Regia di Luigi Perelli vedi scheda film
Verità e i suoi tre amici (Miserere, Gigante e Yesael) vivono di espedienti nel vecchio west. Si spacciano per soldati nordisti durante la guerra di secessione, ma finiscono prigionieri dei sudisti; una volta fuggiti, partono alla ricerca di un tesoro, combinando solo disastri.

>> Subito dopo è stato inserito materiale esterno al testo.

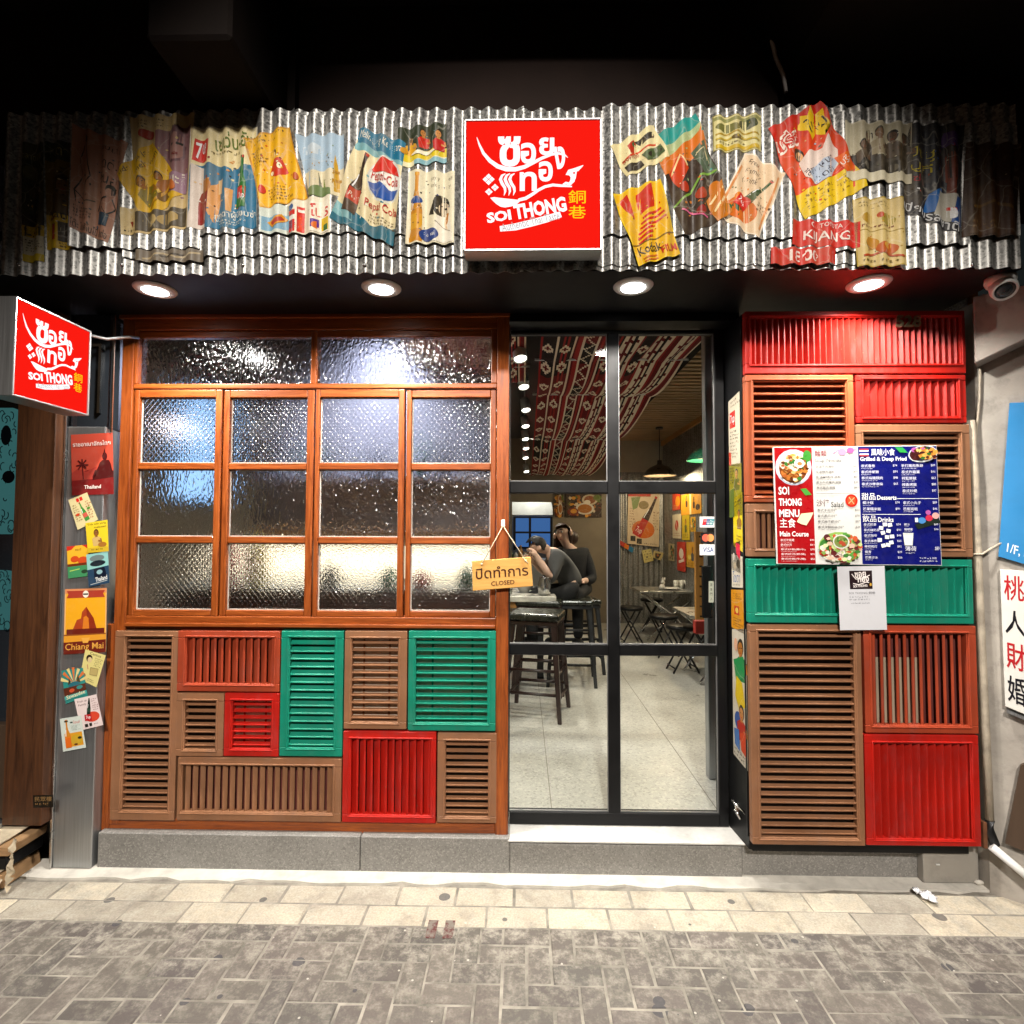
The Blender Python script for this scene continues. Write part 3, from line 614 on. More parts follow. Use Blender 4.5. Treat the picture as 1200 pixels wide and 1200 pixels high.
fp('teal and orange travel poster, dark below, behind the yellow film poster', [(762, 166), (813, 137), (858, 256), (800, 280)], '2e2018', [
    ('p', [(0, 0), (100, 0), (100, 18), (0, 22)], '3d918a'), ('p', [(0, 20), (100, 12), (100, 34), (0, 40)], 'cf7a48'), ('p', [(0, 16), (100, 10), (100, 16), (0, 26)], 'a9b58a'), ('p', [(10, 40), (40, 26), (52, 42), (20, 56)], 'c8401c'), ('l', [(14, 42), (42, 28), (50, 40)], 2, 'e8d0a0'), ('p', [(66, 30), (96, 26), (100, 60), (74, 52)], '4a5a48'), ('l', [(70, 34), (90, 32), (92, 48)], 1.4, 'd8c8a0'), ('l', [(0, 70), (40, 64), (66, 54), (98, 56)], 2, '7aa050'), ('e', 30, 58, 9, 5, 'b03828'), ('e', 56, 70, 12, 5, 'a8402c'), ('e', 84, 74, 12, 10, 'c87838'), ('e', 46, 84, 10, 4, '8a3030'), ('p', [(60, 78), (100, 66), (100, 96), (66, 100)], 'c47a3a'), ('l', [(66, 82), (98, 72)], 2, 'f0dcb0'), ('l', [(68, 90), (98, 80)], 2, 'f0dcb0'), ('l', [(10, 76), (54, 92)], 1.6, 'd87a9a')]  , .0208)
fp('yellow film poster with red bars and stripes under the pistol card', [(717, 233), (772, 213), (795, 301), (748, 314)], 'e9b41c', [
    ('p', [(8, 10), (26, 6), (26, 42), (14, 28)], 'c8241a'), ('p', [(42, 10), (80, 2), (78, 30), (40, 36)], 'c8241a'), ('l', [(42, 42), (86, 36)], 3, 'c8241a'), ('l', [(36, 48), (90, 42)], 3, 'c8241a'), ('l', [(30, 54), (92, 48)], 3, 'c8241a'), ('l', [(24, 60), (60, 55)], 3, 'c8241a'), ('l', [(20, 66), (56, 61)], 3, 'c8241a'), ('l', [(18, 72), (52, 67)], 2.5, 'c8241a'), ('l', [(0, 74), (100, 70)], 1.4, '7a5a10'), ('t', 'Kodak', 10, 76, 64, 88, '2a1c10', -2, .008), ('t', 'FILM', 60, 84, 98, 93, 'c8241a', -2, .012), ('l', [(14, 94), (50, 92)], 2, 'c86a1c'), ('l', [(14, 98), (50, 96)], 2, 'c86a1c')], .0225, edge='f0cc50')
fp('small cream and olive label poster at the top of the fascia, right of the sign', [(833, 141), (890, 138), (890, 181), (834, 182)], 'd8cf9c', [
    ('r', 0, 6, 100, 16, '8a8a5a'), ('e', 30, 34, 26, 12, '6a6a3a'), ('e', 72, 26, 20, 14, '2c3a24'), ('l', [(4, 56), (50, 46), (96, 56)], 5, 'a88a30'), ('l', [(4, 70), (50, 60), (96, 72)], 5, 'b8a050'), ('e', 50, 62, 14, 6, '5a4a20'), ('r', 4, 84, 96, 95, 'c8a83a'), ('rows', 10, 74, 90, 84, 1, '4a3a18')]  , .0208, edge='8a8050')
fp('cream pink soda poster with a slanting green bottle over an orange hand', [(872, 182), (918, 206), (886, 283), (835, 253)], 'e6cdb0', [
    ('t', 'Fresh up', 16, 8, 60, 17, '3a2c20', 4), ('t', 'Family', 18, 19, 56, 28, '3a2c20', 4), ('t', 'Drink', 20, 30, 52, 38, '3a2c20', 4), ('e', 46, 76, 32, 16, 'd8743c'), ('e', 34, 64, 14, 8, 'e2905a'), ('bottle', 56, 18, 84, 10, '244a2a', 'b8281c', 28), ('r', 26, 58, 54, 76, RED, 12), ('t', '7up', 30, 62, 50, 72, 'ffffff', 12, .02), ('l', [(90, 10), (94, 90)], 3, 'd89a70'), ('l', [(6, 20), (4, 90)], 3, 'd89a70'), ('rows', 70, 56, 94, 70, 3, '5a4030'), ('e', 18, 82, 9, 6, '2f5a2c')]  , .0208, edge='f2e6d4')
fp('large tilted orange red detergent packet poster with a yellow foot', [(897, 156), (958, 123), (1013, 222), (940, 261)], 'dc4420', [
    ('p', [(0, 0), (100, 0), (100, 10), (46, 26), (0, 30)], 'cc2418'), ('p', [(0, 74), (100, 74), (100, 100), (0, 100)], 'e6c22a'), ('rows', 8, 78, 92, 96, 3, '8a6a10'), ('p', [(46, 14), (54, 10), (58, 2), (66, 8), (78, 0), (82, 9), (96, 8), (90, 18), (98, 26), (84, 26), (78, 34), (70, 27), (58, 32), (56, 22)], 'f0c830'), ('t', 'ใหม่', 58, 10, 90, 25, K, -2, .01), ('t', 'บรีส', 2, 10, 44, 30, 'f4ece0', -4, .04), ('t', 'บรีส', 4, 12, 42, 28, 'c01c14', -4, .012),
    ('p', [(26, 46), (44, 40), (66, 44), (82, 34), (88, 52), (78, 66), (58, 74), (34, 72), (24, 62)], 'e8d6cc'), ('p', [(30, 60), (60, 54), (86, 60), (60, 74), (36, 73)], 'b9c4d4'), ('e', 30, 38, 7, 7, '241810'), ('e', 30, 40, 5, 5, 'e8b890'), ('t', 'สีขาวหมด', 26, 54, 74, 62, '2a2438', -8), ('t', 'เจิดจ้า', 36, 64, 70, 71, '2a2438', -8), ('p', [(78, 58), (98, 60), (98, 78), (80, 78)], 'e87040'), ('t', 'บรีส', 80, 62, 97, 70, 'f4ece0')], .0225)
fp('black and cream photo poster of a group of people on motorbikes', [(985, 147), (1064, 148), (1064, 219), (986, 214)], 'c4bca4', [
    ('r', 0, 0, 14, 60, 'd6cfb8'), ('r', 0, 56, 100, 84, '2c2620'), ('man', 38, 22, 10, '6a5040', '3a3028', '18120e'), ('man', 52, 18, 10, '7a5c48', 'a89c84', '18120e'), ('man', 72, 22, 10, '60483a', '4a3c30', '18120e'), ('man', 90, 26, 10, '6a5040', '28221c', '18120e'), ('man', 28, 40, 9, '6a5040', '584a3c', '18120e'), ('e', 34, 74, 12, 12, '14110e'), ('e', 34, 74, 6, 6, '6a6458'), ('e', 72, 76, 12, 12, '14110e'), ('e', 72, 76, 6, 6, '6a6458'), ('r', 0, 84, 100, 100, 'd8d0b8')]  , .0208, edge='e0d8c0')
fp('red strip with a white car name pasted below the orange packet', [(925, 261), (1004, 263), (1004, 293), (924, 291)], 'c8201c', [
    ('e', 34, 18, 7, 11, 'f0e0d8'), ('e', 34, 18, 5, 8, 'c8201c'), ('t', 'TOYOTA', 42, 10, 74, 27, 'f0d8d0', 0, .01), ('t', 'KIJANG', 18, 42, 84, 88, 'f4e8e0', 0, .008)]  , .0208)
fp('red strip reading 1800 pasted at the lower edge of the fascia', [(900, 294), (977, 293), (977, 312), (900, 313)], 'c8201c', [('t', '1800', 28, 14, 74, 84, 'f4e8e0', 0, .02)], .0215)
fp('yellowed lottery sheet with small red pictures, low on the fascia', [(997, 236), (1054, 235), (1060, 314), (1002, 315)], 'cbb684', [
    ('l', [(4, 48), (96, 48)], 1.4, '8a7438'), ('rows', 8, 6, 92, 16, 2, '6a5a2a'), ('e', 26, 30, 14, 8, 'a8853c'), ('e', 66, 32, 16, 9, '9a8a4a'), ('e', 50, 26, 6, 4, 'b04828'), ('rows', 10, 40, 90, 46, 1, '7a3a1c'), ('e', 30, 66, 14, 9, 'b8884a'), ('e', 60, 74, 22, 9, 'b4603a'), ('e', 62, 70, 10, 5, 'd0a060'), ('l', [(10, 86), (50, 80), (92, 88)], 3, 'a8482c'), ('rows', 8, 90, 92, 97, 1, '6a5a2a')]  , .0208, edge='a8914c')
fp('dark navy poster of a singer in a blue and white shirt', [(1062, 150), (1126, 150), (1121, 279), (1052, 250)], '10121e', [
    ('t', 'ปิงชู', 4, 26, 46, 40, 'b8a84a', -4), ('t', 'ปูกี้', 8, 42, 46, 54, 'b8a84a', -4), ('t', 'ซ่า', 14, 56, 34, 64, 'a83040'), ('r', 62, 8, 92, 22, '4a2c6a'), ('e', 76, 38, 17, 18, '241210'), ('e', 78, 42, 13, 15, '7a3420'), ('r', 74, 52, 86, 66, '6a2c1c'), ('p', [(44, 72), (66, 62), (70, 86), (36, 92)], '3a6aa8'), ('p', [(60, 66), (96, 66), (96, 92), (52, 92)], 'b8b4a8'), ('p', [(88, 68), (100, 66), (100, 94), (82, 92)], '2c4f8a'), ('e', 82, 84, 9, 5, 'f0f0f0'), ('p', [(74, 82), (90, 82), (88, 79), (76, 79)], RED), ('t', 'เปี่ยมรสชาติ', 2, 88, 94, 98, 'd8d8d8', 4, .01)]  , .0208)
fp('dark brown poster in the shadow at the right end of the fascia', [(1127, 172), (1191, 172), (1188, 280), (1124, 280)], '3a2014', [
    ('e', 55, 24, 14, 10, '1c0f0a'), ('e', 55, 26, 9, 8, '6a4028'), ('p', [(26, 48), (50, 38), (84, 42), (96, 98), (10, 98)], '4c2c1a'), ('l', [(14, 70), (60, 62), (94, 74)], 3, '7a5a34'), ('rows', 12, 84, 80, 94, 2, '8a6a44')]  , .0208)
fp('grey brown strip of a torn picture at the lower left edge of the fascia', [(163, 294), (240, 294), (240, 308), (162, 308)], '6a6054', [
    ('l', [(10, 80), (40, 30), (60, 70), (95, 25)], 14, 'a8987c'), ('l', [(30, 60), (70, 40)], 10, '3c342c')], .0138)
fp('small cream label with a red figure left of the mauve poster', [(147, 248), (164, 246), (164, 276), (148, 279)], 'cbb68a', [('e', 60, 40, 16, 14, 'a83c20'), ('p', [(50, 50), (74, 52), (66, 76)], '8a2c18'), ('rows', 12, 82, 88, 94, 1, K)], .0214)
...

L'esordio di Luigi Perelli come regista è questo: Lo chiamavano Verità, lavoro programmatico fin dal titolo, che dichiara apertamente di scimmiottare Lo chiamavano Trinità (E. B. Clucher, 1970), cercando di inserirsi nella scia del suo successo. Ma la situazione è qui fin troppo differente: un regista alle prime armi ha a che fare con un copione non proprio omogeneo e con un cast di interpreti traballanti o comunque di macchiette, non in grado di reggere la scena da protagonisti; la pellicola produce perciò novanta minuti di disavventure, battutine risibili e situazioni prevedibili, fino a esaurirsi nello scontato finale beffardo. Perelli si rifarà lavorando negli anni successivi per la Rai (sua la maggior parte degli episodi della fortunata serie tv La piovra); lo sceneggiatore (qui esordiente) Oreste Coltellacci, invece, scomparirà dopo un altro paio di copioni di scarso appeal (Prima ti suono e poi ti sparo, 1975; Cassiodoro il più duro del pretorio, 1976, da lui stesso diretto). In scena compaiono Mark Damon, Pietro Ceccarelli, Enzo Fiermonte, Pasquale Nigro e altri nomi ancora meno significativi; la colonna sonora è firmata da Manuel De Sica, ma non è nulla di eccezionale. Tutto il film, a dire il vero, è decisamente dozzinale e confezionato in maniera grossolana. 2/10.